Rakhi has spent all her life trying to understand her enigmatic mother, a dream teller trained in India to read the dreams of others and help them find resolution. Dedicated to her work, Rakhi's mother frequently seems emotionally aloof, protective of her gift. Yet Rakhi believes that if she can solve the import of her mother's past, she will locate the missing piece of herself. Her mother dies suddenly, leaving only her Dream Journals to uncover the secrets of the past.
Rakhi is a young woman at a crossroads, recently divorced and riddled with resentment for a husband she still may love. The business she shares with her best friend in Berkeley may be in trouble, and her painting is all that gives her comfort. Rakhi's six-year old daughter doesn't understand why her safe world has changed so drastically.
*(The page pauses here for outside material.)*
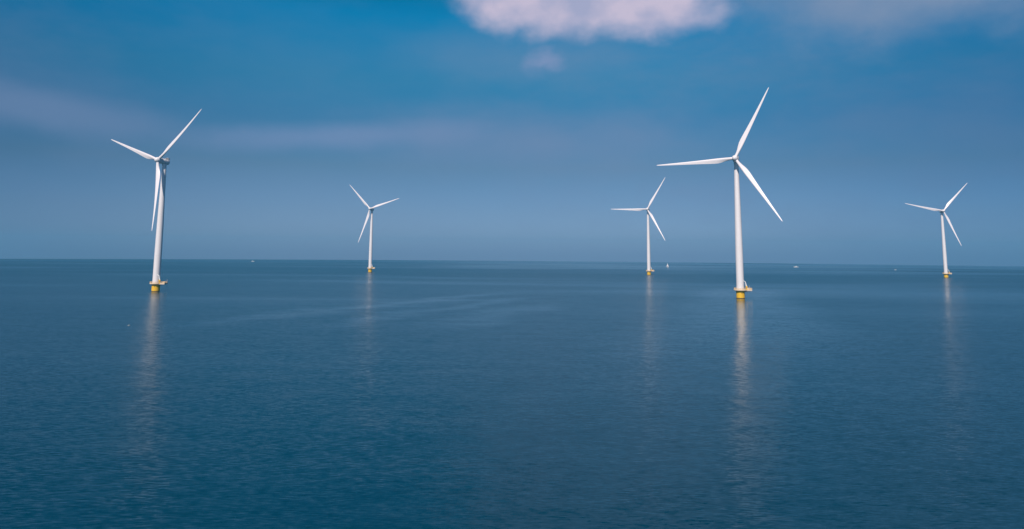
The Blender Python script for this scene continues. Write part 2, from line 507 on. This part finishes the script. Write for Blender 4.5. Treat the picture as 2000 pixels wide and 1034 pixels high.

Queen of Dreams is essentially Rakhi's story, but her mother's past is pivotal to the daughter's choices and the consequences of her decisions, as she is forced to examine her own motives and fears, to challenge an incessant drive to control and debilitating lack of identity.
In beautifully rendered prose that slips between Rakhi's life and her mother's Dream Journals, we learn both the frailties and strengths of these remarkable women, the threads that bind their hearts together, even in death, and the courage of testing personal boundaries.
The Indian-American community in Berkeley is vital and committed, mixing their Indian values with the multi-layered modern world of a city known for intellectual curiosity and social innovation. In contrast, the sheltered life the Queen of Dreams leaves behind in India is shrouded with mystery, years spent training for a life of the spirit, transcending the frivolous in the search for enlightenment.
Divakaruni joyfully brings these two worlds together in a community whose historical identity adds to the great blend of cultures in a country built on diversity. When the senseless brutality of 9/11 interjects violence, fed by fear of the unknown, the stunned community must recover, refusing to be separated from the country where most of them were born.
A gifted storyteller, Divakaruni weaves words into images in a heady concoction that is both exotic and familiar. Each new novel adds to the author's reputation for her unique talent of blending culture to culture, with special attention to the spiritual ties that connect humanity. Reaching past the obvious to the inner world, the secret place where fears and dreams reside, Divakaruni examines the source of identity, the essential relationship of parent to child and the priceless gift of acceptance.